GOAL OF THE EXERCISE: Pictures stay out. Extract the lines below from the first one through the line with "t = np.clip((x-a)/(b-a), 0, 1);", both included.

MATERIAL PROVIDED:
(begin)
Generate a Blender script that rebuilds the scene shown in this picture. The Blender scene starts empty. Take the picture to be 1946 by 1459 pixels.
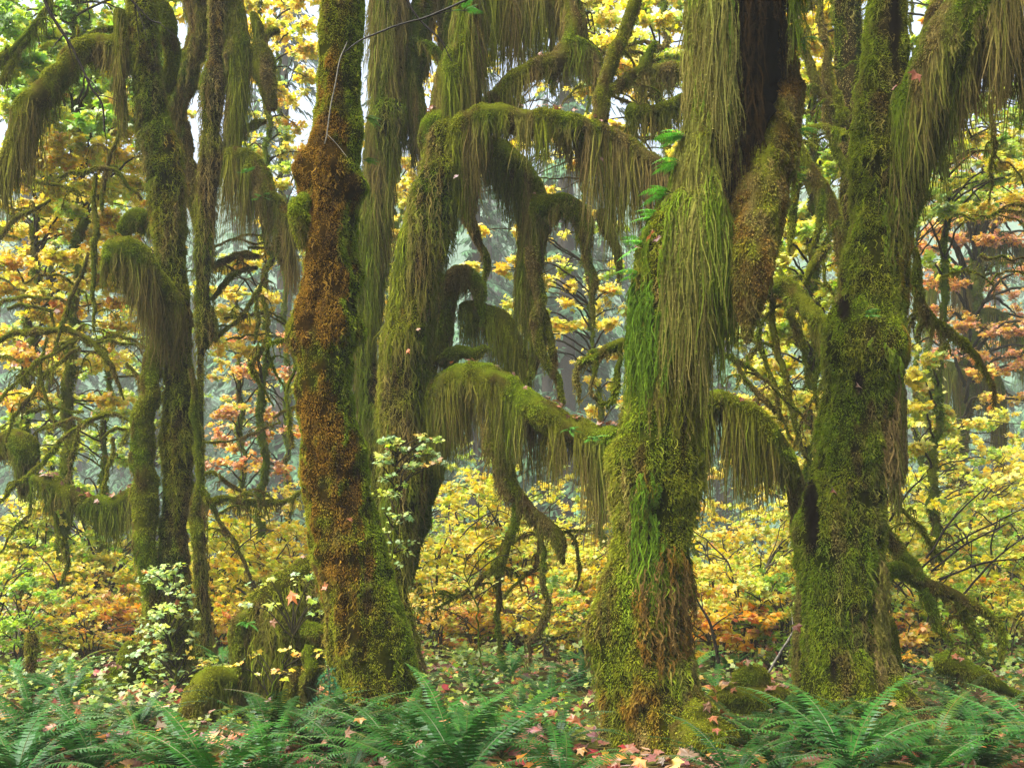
# Mossy bigleaf-maple grove in autumn: everything is built from mesh code, metres, camera looking along +Y
import bpy, math, numpy as np
PI = math.pi
rng = np.random.default_rng(11)
SC = bpy.context.scene
COL = SC.collection
F, CX, HY, CH = 1892.0, 973.0, 1035.0, 1.6      # focal length, centre column and horizon row of the picture; eye height

def P(x, y, d):
    return np.array([(x-CX)/F*d, d, CH+(HY-y)/F*d])
def proj(p):
    return CX+F*p[:, 0]/p[:, 1], HY-F*(p[:, 2]-CH)/p[:, 1]
def nrmz(a):
    return a/np.maximum(np.linalg.norm(a, axis=-1, keepdims=True), 1e-9)
def sstep(a, b, x):
    t = np.clip((x-a)/(b-a), 0, 1); return t*t*(3-2*t)

# ---------------------------------------------------------------- noise
def _h(ix, iy, iz, s):
    n = (ix.astype(np.uint32)*np.uint32(374761393) + iy.astype(np.uint32)*np.uint32(668265263)
         + iz.astype(np.uint32)*np.uint32(2246822519) + np.uint32((s*3266489917) & 0xffffffff))
    n = (n ^ (n >> np.uint32(13)))*np.uint32(1274126177)
    n = n ^ (n >> np.uint32(16))
    return n.astype(np.float64)/4294967295.0
def vnoise(p, s=0):
    p = np.asarray(p, float); i = np.floor(p).astype(np.int64); f = p-i; f = f*f*(3-2*f)
    r = 0
    for dx in (0, 1):
        wx = f[:, 0] if dx else 1-f[:, 0]
        for dy in (0, 1):
            wy = f[:, 1] if dy else 1-f[:, 1]
            for dz in (0, 1):
                wz = f[:, 2] if dz else 1-f[:, 2]
                r = r + wx*wy*wz*_h(i[:, 0]+dx, i[:, 1]+dy, i[:, 2]+dz, s)
    return r*2-1
def fbm(p, s=0, o=3):
    a, r, t = 1.0, 0, 0
    p = np.asarray(p, float)
    for k in range(o):
        r = r + a*vnoise(p*(2.03**k)+17.3*k, s+k); t += a; a *= .5
    return r/t

# ---------------------------------------------------------------- mesh container
class MB:
    def __init__(s): s.v, s.q, s.t, s.c, s.n = [], [], [], [], 0
    def add(s, V, Q=None, T=None, C=None):
        V = np.asarray(V, float).reshape(-1, 3)
        C = np.asarray(C, float)
        if C.ndim == 1: C = np.tile(C, (len(V), 1))
        if Q is not None and len(Q): s.q.append(np.asarray(Q, np.int64)+s.n)
        if T is not None and len(T): s.t.append(np.asarray(T, np.int64)+s.n)
        s.v.append(V); s.c.append(C[:, :3]); s.n += len(V)
    def build(s, name, mat, parent=None, smooth=True):
        V = np.concatenate(s.v); C = np.concatenate(s.c)
        Q = np.concatenate(s.q) if s.q else np.zeros((0, 4), np.int64)
        T = np.concatenate(s.t) if s.t else np.zeros((0, 3), np.int64)
        if parent is not None:
            r = parent
            while r.parent: r = r.parent
            V = V-np.array(r.location)
        me = bpy.data.meshes.new(name)
        me.vertices.add(len(V)); me.vertices.foreach_set('co', V.astype(np.float32).ravel())
        L = np.concatenate([Q.ravel(), T.ravel()]).astype(np.int32)
        me.loops.add(len(L)); me.loops.foreach_set('vertex_index', L)
        st = np.concatenate([np.arange(len(Q))*4, len(Q)*4+np.arange(len(T))*3]).astype(np.int32)
        me.polygons.add(len(st)); me.polygons.foreach_set('loop_start', st)
        me.polygons.foreach_set('use_smooth', np.full(len(st), smooth, bool))
        a = me.attributes.new('Col', 'FLOAT_COLOR', 'POINT')
        a.data.foreach_set('color', np.concatenate([C, np.ones((len(C), 1))], 1).astype(np.float32).ravel())
        me.update(calc_edges=True)
        me.materials.append(mat)
        o = bpy.data.objects.new(name, me); COL.objects.link(o)
        if parent is not None: o.parent = parent
        return o

def tag(o, label=None, cat=None, group=None, kind=None):
    if label: o['label'] = label
    if cat: o['category'] = cat
    if group: o['group'] = group
    if kind: o['kind'] = kind
    return o
def thing(name, label, cat, loc, group=None):
    o = bpy.data.objects.new(name, None); COL.objects.link(o)
    o.location = [float(v) for v in loc]; o.empty_display_size = .2
    return tag(o, label, cat, group)
def dup(root, loc, rz, sc=1.0, label=None, group=None, color=None):
    r = root.copy(); COL.objects.link(r); r.location = [float(v) for v in loc]
    r.rotation_euler = (0, 0, rz); r.scale = (sc, sc, sc)
    if label: r['label'] = label
    if group: r['group'] = group
    if color: r.color = color
    for ch in list(root.children):
        c = ch.copy(); COL.objects.link(c); c.parent = r
        if color: c.color = color
        for g in ch.children:
            e = g.copy(); COL.objects.link(e); e.parent = c
            if color: e.color = color
    return r

# ---------------------------------------------------------------- splines and tubes
def spline(K, step):
    K = np.asarray(K, float)
    if len(K) == 2: K = np.stack([K[0], (K[0]+K[1])/2, K[1]])
    E = np.concatenate([[2*K[0]-K[1]], K, [2*K[-1]-K[-2]]])
    out = []
    for i in range(1, len(E)-2):
        n = max(2, int(np.linalg.norm(E[i+1, :3]-E[i, :3])/step))
        t = (np.arange(n)/n)[:, None]
        a, b, c, d = E[i-1], E[i], E[i+1], E[i+2]
        out.append(.5*((2*b)+(-a+c)*t+(2*a-5*b+4*c-d)*t*t+(-a+3*b-3*c+d)*t**3))
    out.append(K[-1:])
    r = np.concatenate(out)
    r[:, 3] = np.maximum(r[:, 3], .002)
    return r
class Tube: pass
def tube(K, seed=0, lump=.12, seglen=.035, flare=None, burls=(), nmin=6, fold=0., capr=True, wob=0., groove=None):
    K = np.asarray(K, float)
    rm = K[:, 3].max()
    S = spline(K, max(.02, min(.05, rm*.6)))
    C, R = S[:, :3].copy(), S[:, 3].copy()
    if wob:
        C += wob*np.stack([fbm(C*3.2+seed, seed+5), fbm(C*3.2+9, seed+6)*.6, fbm(C*3.2+21, seed+7)], 1)*sstep(0, .15, np.linspace(0, 1, len(C)))[:, None]
    if capr:                                    # rounded closed ends
        t = nrmz(C[-1]-C[-2]); r = R[-1]
        a = np.array([.35, .65, .85, .97])
        C = np.concatenate([C, C[-1]+t*r*a[:, None]]); R = np.concatenate([R, r*np.sqrt(1-a*a)])
    T = nrmz(np.gradient(C, axis=0))
    n = int(max(nmin, min(84, 2*PI*rm/seglen)))
    ref = np.array([0, -1., 0]) if abs(T[0, 1]) < .8 else np.array([0, 0, 1.])
    N = np.zeros_like(C); v = ref-T[0]*ref.dot(T[0]); v /= np.linalg.norm(v)
    for i in range(len(C)):
        v = v-T[i]*v.dot(T[i]); v /= max(np.linalg.norm(v), 1e-9); N[i] = v
    B = np.cross(T, N)
    th = np.arange(n)/n*2*PI
    D = N[:, None]*np.cos(th)[None, :, None]+B[:, None]*np.sin(th)[None, :, None]
    p0 = C[:, None]+D*R[:, None, None]
    f = p0.reshape(-1, 3)
    s = seed*7.7
    m = 1+lump*1.3*fbm(f*np.array([2.6, 2.6, 1.7])+s, seed)+lump*.75*fbm(f*7+s, seed+3)
    m = m+lump*.55*sstep(-.25, .35, fbm(f*np.array([8.5, 8.5, 6]), 79, 3))+lump*.25*vnoise(f*21+s, seed+4)
    if fold:
        m = m-fold*np.abs(fbm(f*np.array([7, 7, .9])+s, seed+9))*2+fold*.35
    Rm = R[:, None]*m.reshape(len(C), n)
    if flare:
        z0, amt, k, h = flare
        e = np.exp(-np.maximum(f[:, 2]-z0, 0)/h).reshape(len(C), n)
        ph = seed*1.7+2.2*fbm(f*.8+s, seed+12).reshape(len(C), n)
        ridge = np.abs(np.cos(th*k/2+ph))**1.5
        Rm = Rm*(1+amt*e*(.2+1.1*ridge))
    V = C[:, None]+D*Rm[..., None]
    Vf = V.reshape(-1, 3)
    for (bx, by, bd, br, am) in burls:
        b = P(bx, by, bd); g = np.exp(-((Vf-b)**2).sum(1)/br**2)
        Vf = Vf+D.reshape(-1, 3)*(am*g)[:, None]
    if groove is not None:
        Vf = Vf-D.reshape(-1, 3)*groove(Vf)[:, None]
    V = Vf.reshape(len(C), n, 3)
    dv = np.roll(V, -1, 1)-np.roll(V, 1, 1); du = np.gradient(V, axis=0)
    NN = nrmz(np.cross(dv, du)); 
    sgn = np.sign((NN*D).sum(-1, keepdims=True)); NN = NN*np.where(sgn == 0, 1, sgn)
    o = Tube(); o.V, o.N, o.C, o.R, o.n, o.m = V, NN, C, R, n, len(C)
    i = np.arange(len(C)-1)[:, None]*n; j = np.arange(n)[None]; j2 = (j+1) % n
    o.Q = np.stack([i+j, i+j2, i+n+j2, i+n+j], -1).reshape(-1, 4)
    return o
def scatter(tb, dens, facemask=None):
    V = tb.V; n = tb.n
    if dens > 5000: dens = dens*1.55
    a = V[:-1]; b = np.roll(V, -1, 1)[:-1]; c = np.roll(V, -1, 1)[1:]; d = V[1:]
    ar = .5*np.linalg.norm(np.cross(c-a, d-b), axis=-1)
    N0 = tb.N[:-1]
    w = ar*np.where(N0[..., 1] > .45, .35, 1.0)
    if facemask is not None: w = w*facemask((a+c)/2, N0)
    w = w.ravel(); tot = w.sum()
    k = int(tot*dens)
    if k < 1: return np.zeros((0, 3)), np.zeros((0, 3)), np.zeros(0)
    idx = np.searchsorted(np.cumsum(w)/tot, rng.random(k)); idx = np.minimum(idx, len(w)-1)
    u, v = rng.random(k)[:, None], rng.random(k)[:, None]
    A, B, Cc, Dd = (x.reshape(-1, 3)[idx] for x in (a, b, c, d))
    p = A*(1-u)*(1-v)+B*u*(1-v)+Cc*u*v+Dd*(1-u)*v
    n0, n1 = tb.N[:-1].reshape(-1, 3)[idx], tb.N[1:].reshape(-1, 3)[idx]
    return p, nrmz(n0*(1-v)+n1*v), (idx//n)/max(1, tb.m-1)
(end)
SOLUTION FOR THIS TASK:
Generate a Blender script that rebuilds the scene shown in this picture. The Blender scene starts empty. Take the picture to be 1946 by 1459 pixels.
# Mossy bigleaf-maple grove in autumn: everything is built from mesh code, metres, camera looking along +Y
import bpy, math, numpy as np
PI = math.pi
rng = np.random.default_rng(11)
SC = bpy.context.scene
COL = SC.collection
F, CX, HY, CH = 1892.0, 973.0, 1035.0, 1.6      # focal length, centre column and horizon row of the picture; eye height

def P(x, y, d):
    return np.array([(x-CX)/F*d, d, CH+(HY-y)/F*d])
def proj(p):
    return CX+F*p[:, 0]/p[:, 1], HY-F*(p[:, 2]-CH)/p[:, 1]
def nrmz(a):
    return a/np.maximum(np.linalg.norm(a, axis=-1, keepdims=True), 1e-9)
def sstep(a, b, x):
    t = np.clip((x-a)/(b-a), 0, 1); return t*t*(3-2*t)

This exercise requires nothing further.